A unified drift-diffusion theory for transverse spin currents in spin valves, domain walls and other textured magnets

TL;DR

This paper develops a comprehensive drift-diffusion model for transverse spin currents in textured magnetic systems, introducing new length scales and providing analytic formulas for spin torques, enhancing understanding of spin dynamics in complex magnetic structures.

Contribution

It generalizes the Valet-Fert theory to include transverse spin effects and introduces two new length scales, enabling better modeling of spin torques in textured magnets.

Findings

Transverse spin effects can be characterized by new length scales.

Analytic formula for non-adiabatic torque in domain walls.

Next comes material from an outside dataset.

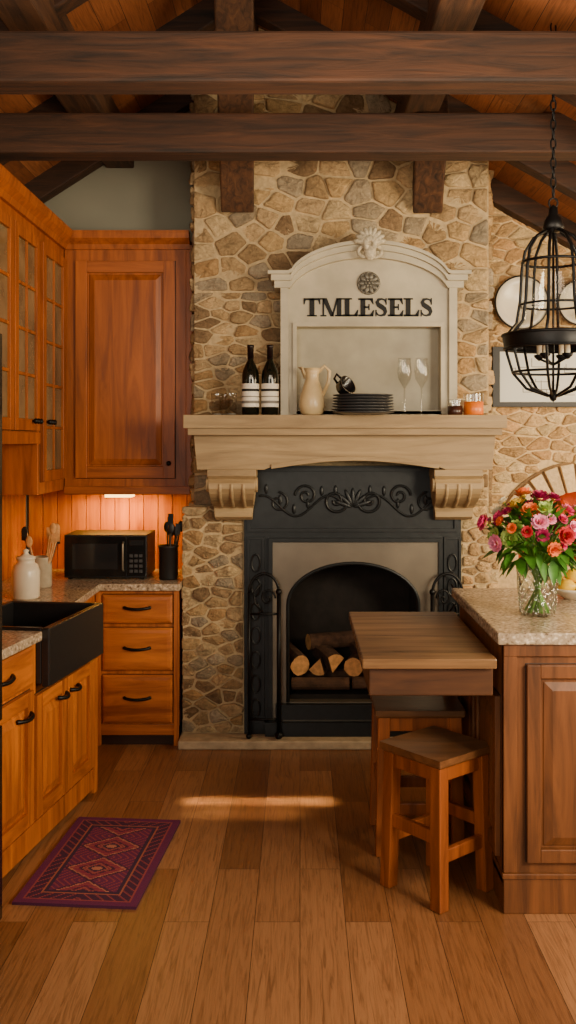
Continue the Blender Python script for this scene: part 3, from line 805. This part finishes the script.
b.lathe('blackm',[(.052,0),(.056,.01),(.056,.185),(.060,.19),(.060,.20),(.052,.20),(.050,.02),(0.001,.02)],x,y,CT)
utensils(b,x,y,CT,['blackm','iron2'],9,.07,.31); b.done()
b=B('utensil_crock'); x,y=-1.44,5.30
b.lathe('crock',[(.05,0),(.055,.01),(.055,.16),(.058,.17),(.051,.17),(.049,.02),(0.001,.02)],x,y,CT)
utensils(b,x,y,CT,['blackm','cut','blackm'],10,.09,.29); b.done()
b=B('ceramic_canister'); x,y=-1.42,4.92
b.lathe('cream',[(.060,0),(.070,.01),(.072,.14),(.060,.175),(.045,.185),(.045,.20),(.05,.205),(.05,.215),(.02,.225),(.012,.235),(.016,.25),(0,.258)],x,y,CT); b.done()

b=B('refrigerator',.006)
b.box('blackm',XL+.01,-1.13,2.55,3.405,.0,2.14)
b.box('black',-1.125,-1.065,2.56,3.40,.75,2.13); b.box('black',-1.125,-1.065,2.56,3.40,.04,.73)
b.tube('steel',[(-1.065,2.62,.85),(-1.03,2.62,.9),(-1.03,2.62,1.7),(-1.065,2.62,1.75)],.01)
b.done()

# ---------------------------------------------------------------- rug
b=B('patterned_rug')
RMx=T(-.815,3.96,0,-4.6); nx_,ny_=64,108; w,h=.475,.81
K=[C(100,24,72),C(72,18,54),C(150,62,64),C(184,114,88),C(56,26,58),C(134,38,66),C(164,88,66)]
def rugcol(i,j):
    x=abs(i-(nx_-1)/2); y=abs(j-(ny_-1)/2); ex=(nx_-1)/2-x; ey=(ny_-1)/2-y; e=min(ex,ey)
    if e<4: return K[0]
    if e<5: return K[2]
    if e<11:
        t=(int(x if ey<ex else y)); return K[2] if (t+int(e))%6==0 else (K[4] if (t-int(e))%4==0 else K[1])
    if e<12: return K[6]
    if e<14: return K[4]
    yy=abs((y%28)-14); d=x/(nx_/2-14)+yy/14.0
    t=(int(x)*3+int(yy)*5)
    if d<.2: return K[3]
    if d<.32: return K[4]
    if d<.5: return K[6] if t%2 else K[5]
    if d<.6: return K[1]
    if d<.85: return K[5] if t%3 else K[2]
    if d<.93: return K[3]
    if d<1.05: return K[1]
    return K[2] if t%4==0 else K[0]
zt=.012
for j in range(ny_):
    for i in range(nx_):
        xa=-w/2+w*i/nx_; xb=-w/2+w*(i+1)/nx_; ya=-h/2+h*j/ny_; yb=-h/2+h*(j+1)/ny_
        b.add([(xa,ya,zt),(xb,ya,zt),(xb,yb,zt),(xa,yb,zt)],[(0,1,2,3)],'rug',False,RMx,rugcol(i,j))
b.add([(-w/2,-h/2,.001),(w/2,-h/2,.001),(w/2,h/2,.001),(-w/2,h/2,.001),(-w/2,-h/2,zt),(w/2,-h/2,zt),(w/2,h/2,zt),(-w/2,h/2,zt)],[(0,3,2,1),(0,1,5,4),(1,2,6,5),(2,3,7,6),(3,0,4,7)],'rug',False,RMx,K[1])
b.done()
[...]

Significant deviations from adiabatic limit in thin domain walls.

Abstract

Spins transverse to the magnetization of a ferromagnet only survives over a short distance. We develop a drift-diffusion approach that captures the main features of transverse spin effects in systems with arbitrary spin textures (vortices, domain walls) and generalizes the Valet-Fert theory. In addition to the standard characteristic lengths (mean free path for majority and manority electrons, spin diffusion length), the theory introduces two lengths scales, the transverse spin coherence length and the (Larmor) spin precession length. We show how those lengths can be extracted from ab-initio calculations or measured with giant magneto-resistance experiments. In long (adiabatic) domain walls, we provide an analytic formula that expresses the so called "non-adiabatic" (or field like) torque in term of those lengths scales. However, this "non adiabatic" torque is no longer a simple material parameter and depends on the actual spin texture: in thin (< 10nm) domain walls, we observe very significant deviations from the adiabatic limit.